* Exercise goal
From the entries below, count every line that contains the word "script". Please give the number and nothing else.

* Entries shown
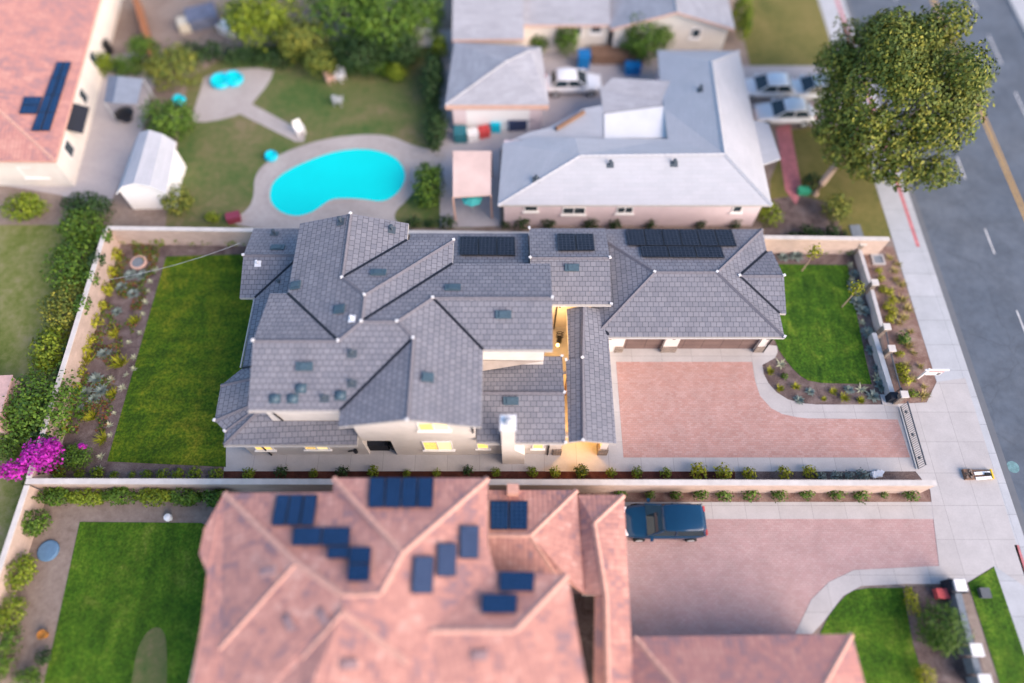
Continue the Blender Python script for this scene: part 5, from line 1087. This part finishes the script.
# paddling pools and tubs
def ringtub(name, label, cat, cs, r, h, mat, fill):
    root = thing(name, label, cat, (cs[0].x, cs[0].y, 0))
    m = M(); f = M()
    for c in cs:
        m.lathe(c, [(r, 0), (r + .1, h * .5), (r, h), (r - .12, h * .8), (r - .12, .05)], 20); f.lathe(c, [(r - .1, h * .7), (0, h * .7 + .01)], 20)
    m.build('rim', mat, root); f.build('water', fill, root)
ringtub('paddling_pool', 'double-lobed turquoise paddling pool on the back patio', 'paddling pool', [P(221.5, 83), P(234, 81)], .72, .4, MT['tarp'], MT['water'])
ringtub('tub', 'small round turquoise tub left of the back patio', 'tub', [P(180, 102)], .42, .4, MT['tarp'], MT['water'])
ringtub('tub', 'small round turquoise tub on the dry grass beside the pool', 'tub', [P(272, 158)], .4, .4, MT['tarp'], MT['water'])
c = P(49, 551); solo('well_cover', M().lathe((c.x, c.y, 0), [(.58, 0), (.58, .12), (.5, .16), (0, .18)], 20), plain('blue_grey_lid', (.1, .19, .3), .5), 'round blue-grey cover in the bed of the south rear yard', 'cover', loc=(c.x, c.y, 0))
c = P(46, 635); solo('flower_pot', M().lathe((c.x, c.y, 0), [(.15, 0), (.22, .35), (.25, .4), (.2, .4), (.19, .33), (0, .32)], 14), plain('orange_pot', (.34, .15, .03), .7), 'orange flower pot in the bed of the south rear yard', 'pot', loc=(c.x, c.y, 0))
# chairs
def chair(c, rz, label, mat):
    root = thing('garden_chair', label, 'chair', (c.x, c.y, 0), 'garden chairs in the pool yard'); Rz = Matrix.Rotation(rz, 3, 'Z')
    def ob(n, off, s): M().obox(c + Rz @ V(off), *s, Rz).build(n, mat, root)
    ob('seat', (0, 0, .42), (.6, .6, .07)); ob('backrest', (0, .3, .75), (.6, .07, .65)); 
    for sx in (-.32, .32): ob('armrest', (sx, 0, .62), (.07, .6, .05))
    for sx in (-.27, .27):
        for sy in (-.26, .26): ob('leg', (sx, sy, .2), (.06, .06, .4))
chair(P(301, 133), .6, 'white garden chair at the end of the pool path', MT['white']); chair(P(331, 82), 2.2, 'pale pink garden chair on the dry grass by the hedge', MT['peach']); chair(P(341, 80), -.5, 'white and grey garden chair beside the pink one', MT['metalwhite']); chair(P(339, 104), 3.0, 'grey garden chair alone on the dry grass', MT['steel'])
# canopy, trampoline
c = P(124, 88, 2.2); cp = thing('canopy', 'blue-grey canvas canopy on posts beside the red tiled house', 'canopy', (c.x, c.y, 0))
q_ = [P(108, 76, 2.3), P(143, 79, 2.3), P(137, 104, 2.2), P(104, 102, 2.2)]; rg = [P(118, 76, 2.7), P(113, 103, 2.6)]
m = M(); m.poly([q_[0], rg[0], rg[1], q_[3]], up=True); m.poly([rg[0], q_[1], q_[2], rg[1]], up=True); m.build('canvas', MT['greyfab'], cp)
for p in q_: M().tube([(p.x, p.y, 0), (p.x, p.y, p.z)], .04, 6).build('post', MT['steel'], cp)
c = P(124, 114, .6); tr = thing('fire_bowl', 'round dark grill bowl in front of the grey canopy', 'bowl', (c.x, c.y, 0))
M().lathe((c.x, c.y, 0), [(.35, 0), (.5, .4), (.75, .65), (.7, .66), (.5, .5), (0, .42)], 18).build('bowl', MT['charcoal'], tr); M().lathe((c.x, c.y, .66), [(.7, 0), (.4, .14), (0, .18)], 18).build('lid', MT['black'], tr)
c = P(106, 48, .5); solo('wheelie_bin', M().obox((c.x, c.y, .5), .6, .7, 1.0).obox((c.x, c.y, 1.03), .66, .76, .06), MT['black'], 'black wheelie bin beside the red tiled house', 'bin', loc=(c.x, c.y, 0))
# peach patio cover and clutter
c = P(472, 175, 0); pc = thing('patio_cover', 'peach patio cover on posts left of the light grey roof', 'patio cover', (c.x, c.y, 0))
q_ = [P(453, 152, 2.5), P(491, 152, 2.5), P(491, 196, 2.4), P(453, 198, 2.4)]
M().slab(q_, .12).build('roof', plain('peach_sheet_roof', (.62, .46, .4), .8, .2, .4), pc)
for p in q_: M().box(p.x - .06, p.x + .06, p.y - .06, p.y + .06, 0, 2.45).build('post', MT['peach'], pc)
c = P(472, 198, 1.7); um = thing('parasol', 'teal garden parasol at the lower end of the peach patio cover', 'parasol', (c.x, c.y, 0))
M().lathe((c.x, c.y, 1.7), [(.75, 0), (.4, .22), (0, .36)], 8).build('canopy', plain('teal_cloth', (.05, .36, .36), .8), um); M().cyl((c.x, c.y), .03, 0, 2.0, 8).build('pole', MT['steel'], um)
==
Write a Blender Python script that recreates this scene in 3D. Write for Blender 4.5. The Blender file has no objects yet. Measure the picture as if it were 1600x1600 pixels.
* * *
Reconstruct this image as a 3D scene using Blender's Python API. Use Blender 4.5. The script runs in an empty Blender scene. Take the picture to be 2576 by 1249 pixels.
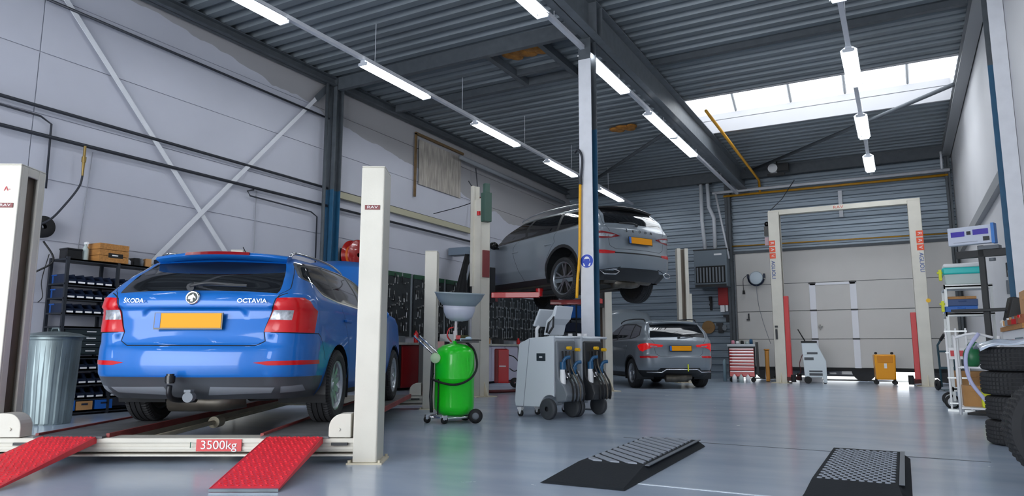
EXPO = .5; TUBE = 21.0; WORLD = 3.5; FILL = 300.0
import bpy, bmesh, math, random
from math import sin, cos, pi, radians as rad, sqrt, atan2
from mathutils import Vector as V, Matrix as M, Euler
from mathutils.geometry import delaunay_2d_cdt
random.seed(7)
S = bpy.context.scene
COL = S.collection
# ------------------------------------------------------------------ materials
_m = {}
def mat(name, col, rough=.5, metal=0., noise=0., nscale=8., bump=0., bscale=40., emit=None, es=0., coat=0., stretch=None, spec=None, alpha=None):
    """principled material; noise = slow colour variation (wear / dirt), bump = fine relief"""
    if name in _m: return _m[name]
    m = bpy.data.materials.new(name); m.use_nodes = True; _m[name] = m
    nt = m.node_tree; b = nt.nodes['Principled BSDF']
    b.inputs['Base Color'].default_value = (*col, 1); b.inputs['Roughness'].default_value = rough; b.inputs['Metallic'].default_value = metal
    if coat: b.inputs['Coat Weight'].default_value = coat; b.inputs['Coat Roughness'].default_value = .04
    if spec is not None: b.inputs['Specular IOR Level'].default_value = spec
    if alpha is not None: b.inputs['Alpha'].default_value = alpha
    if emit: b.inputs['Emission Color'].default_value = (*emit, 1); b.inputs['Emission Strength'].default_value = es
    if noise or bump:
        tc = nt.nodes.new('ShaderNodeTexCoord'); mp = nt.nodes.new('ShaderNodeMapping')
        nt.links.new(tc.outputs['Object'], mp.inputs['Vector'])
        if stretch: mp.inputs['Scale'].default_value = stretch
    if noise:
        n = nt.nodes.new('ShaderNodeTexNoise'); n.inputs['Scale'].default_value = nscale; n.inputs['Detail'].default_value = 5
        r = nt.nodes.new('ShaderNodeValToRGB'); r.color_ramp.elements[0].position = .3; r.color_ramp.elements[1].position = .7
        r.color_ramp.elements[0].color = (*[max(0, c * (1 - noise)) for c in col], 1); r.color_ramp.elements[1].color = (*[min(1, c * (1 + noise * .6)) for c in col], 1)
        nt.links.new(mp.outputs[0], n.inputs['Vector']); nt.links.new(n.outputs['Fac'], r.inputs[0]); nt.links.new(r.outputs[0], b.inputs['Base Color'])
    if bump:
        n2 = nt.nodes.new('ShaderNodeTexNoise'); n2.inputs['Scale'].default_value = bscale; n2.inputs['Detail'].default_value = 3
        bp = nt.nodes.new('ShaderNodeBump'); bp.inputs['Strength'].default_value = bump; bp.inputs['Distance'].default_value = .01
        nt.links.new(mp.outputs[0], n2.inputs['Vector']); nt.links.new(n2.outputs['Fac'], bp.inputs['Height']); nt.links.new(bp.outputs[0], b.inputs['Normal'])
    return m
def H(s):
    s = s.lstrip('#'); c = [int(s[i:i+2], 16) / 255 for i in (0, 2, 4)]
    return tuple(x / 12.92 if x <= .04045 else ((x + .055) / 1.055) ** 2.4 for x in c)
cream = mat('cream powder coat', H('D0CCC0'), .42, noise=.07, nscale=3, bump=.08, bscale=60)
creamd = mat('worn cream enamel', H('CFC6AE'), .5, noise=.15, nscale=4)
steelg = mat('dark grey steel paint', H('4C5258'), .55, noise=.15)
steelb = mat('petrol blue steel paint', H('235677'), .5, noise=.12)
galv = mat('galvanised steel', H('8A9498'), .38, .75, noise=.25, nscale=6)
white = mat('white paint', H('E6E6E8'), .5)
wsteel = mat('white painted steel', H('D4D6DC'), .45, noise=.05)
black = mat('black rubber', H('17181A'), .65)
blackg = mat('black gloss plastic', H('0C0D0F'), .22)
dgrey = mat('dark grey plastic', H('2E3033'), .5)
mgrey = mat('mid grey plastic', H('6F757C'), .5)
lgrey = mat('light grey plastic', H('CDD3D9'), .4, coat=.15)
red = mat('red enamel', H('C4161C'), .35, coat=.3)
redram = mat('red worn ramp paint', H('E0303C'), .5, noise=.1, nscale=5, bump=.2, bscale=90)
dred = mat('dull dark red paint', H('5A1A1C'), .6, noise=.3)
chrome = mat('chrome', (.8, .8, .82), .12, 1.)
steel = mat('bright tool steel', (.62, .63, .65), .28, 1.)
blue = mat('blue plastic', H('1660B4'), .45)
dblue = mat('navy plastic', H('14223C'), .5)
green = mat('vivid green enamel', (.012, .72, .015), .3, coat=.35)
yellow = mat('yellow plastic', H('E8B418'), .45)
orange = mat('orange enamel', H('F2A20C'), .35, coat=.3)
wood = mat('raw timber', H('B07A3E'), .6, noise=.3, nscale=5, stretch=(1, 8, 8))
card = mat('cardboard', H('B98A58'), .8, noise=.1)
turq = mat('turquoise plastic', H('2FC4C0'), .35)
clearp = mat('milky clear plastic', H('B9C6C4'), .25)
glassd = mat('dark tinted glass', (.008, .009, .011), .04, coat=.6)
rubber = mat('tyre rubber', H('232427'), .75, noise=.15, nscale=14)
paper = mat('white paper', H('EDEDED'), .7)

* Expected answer
3